Examples: $2$ $1$ $1$ $2$ is maximized with $(2 + 1) * (2 + 1) = 9,$ and $1$ $1$ $1$ $1$ $1$ $1$ is maximized with $(1 + 1 + 1) * (1 + 1 + 1) = 9.$
Is there an algorithm that works every time to solve this problem?
First, we will proof an optimal constructive method, next proof that constructive methods gives the best solution.
a)
Let $a=a_0a_1a_2\cdots$ the optimal solution found until now (where $a_i$ can be an addition of numbers). Let $x=a_0$ and $y=a_1a_2\cdots$, $a=xy$.
Now, we must include number $z$ in the solution. It can be included as new factor $xyz$ or as an addition to one of the already existing ones $(x+z)y$. The inequality to consider is: $xyz \ge (x+z)y$
that concludes that:
if $z \ge 2$ then $xyz \ge (x+z)y$
if $z = 1$ then $xyz \lt (x+z)y$
in conclusion, new number must included multiplying all expression except if number is 1.
b) In case of new number equal to 1, add it to which existing factor?. The inequality is now:
$(x+1)y \ge x(y+1)$
with solution $y \ge x$, thus, add 1 to the smaller factor.
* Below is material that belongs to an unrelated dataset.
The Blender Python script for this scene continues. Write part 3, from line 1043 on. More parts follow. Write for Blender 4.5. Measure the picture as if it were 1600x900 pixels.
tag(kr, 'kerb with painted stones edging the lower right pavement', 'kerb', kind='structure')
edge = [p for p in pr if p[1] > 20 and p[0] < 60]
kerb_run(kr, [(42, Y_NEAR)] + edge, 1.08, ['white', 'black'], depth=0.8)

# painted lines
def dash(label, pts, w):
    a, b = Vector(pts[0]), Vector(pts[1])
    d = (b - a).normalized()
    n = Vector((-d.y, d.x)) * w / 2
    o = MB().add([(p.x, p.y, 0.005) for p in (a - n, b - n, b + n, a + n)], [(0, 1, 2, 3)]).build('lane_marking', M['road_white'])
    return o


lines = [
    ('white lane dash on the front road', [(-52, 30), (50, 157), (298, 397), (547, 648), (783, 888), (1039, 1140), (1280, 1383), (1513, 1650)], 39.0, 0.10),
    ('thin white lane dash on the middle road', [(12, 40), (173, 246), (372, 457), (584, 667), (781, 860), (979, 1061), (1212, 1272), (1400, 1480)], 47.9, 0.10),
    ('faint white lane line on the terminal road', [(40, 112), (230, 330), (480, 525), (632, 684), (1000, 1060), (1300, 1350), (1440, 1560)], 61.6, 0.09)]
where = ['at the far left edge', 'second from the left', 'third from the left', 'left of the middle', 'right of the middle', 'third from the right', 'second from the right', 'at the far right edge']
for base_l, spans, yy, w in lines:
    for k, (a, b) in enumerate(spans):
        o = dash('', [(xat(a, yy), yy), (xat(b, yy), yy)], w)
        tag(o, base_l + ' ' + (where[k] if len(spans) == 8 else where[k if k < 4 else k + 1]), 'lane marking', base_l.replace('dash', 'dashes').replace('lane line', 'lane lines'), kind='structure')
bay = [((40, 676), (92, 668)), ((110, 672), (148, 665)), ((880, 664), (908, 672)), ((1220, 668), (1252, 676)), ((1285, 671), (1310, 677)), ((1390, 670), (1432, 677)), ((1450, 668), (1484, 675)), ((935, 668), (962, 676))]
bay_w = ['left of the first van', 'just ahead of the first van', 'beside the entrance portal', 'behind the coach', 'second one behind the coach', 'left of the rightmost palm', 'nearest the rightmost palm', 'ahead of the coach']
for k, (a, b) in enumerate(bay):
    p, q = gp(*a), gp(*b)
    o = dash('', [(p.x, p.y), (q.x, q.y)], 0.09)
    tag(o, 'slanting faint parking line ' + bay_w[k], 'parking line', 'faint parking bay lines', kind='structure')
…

(initial case with $a=a_0$ is straightforward).
c) sequence to use in the constructive method.
Assume we must include two numbers $z_1$ and $z_2$. If both are greater than 1, the method will include both multiplying $a$, thus, same result if be include $z_1$ and next $z_2$ than if we include $z_2$ next $z_1$.
If both numbers are equal to one, obviously sequence is the same.
Finally, if we must include 1 and $z>1$, the sequences to consider are (assuming $x<y$ and $z<x$, $z<y$, remainder cases are straightforward):
$(x+1)yz \ge xy(z+1)$
with no solution, thus, include first $z$ next the 1.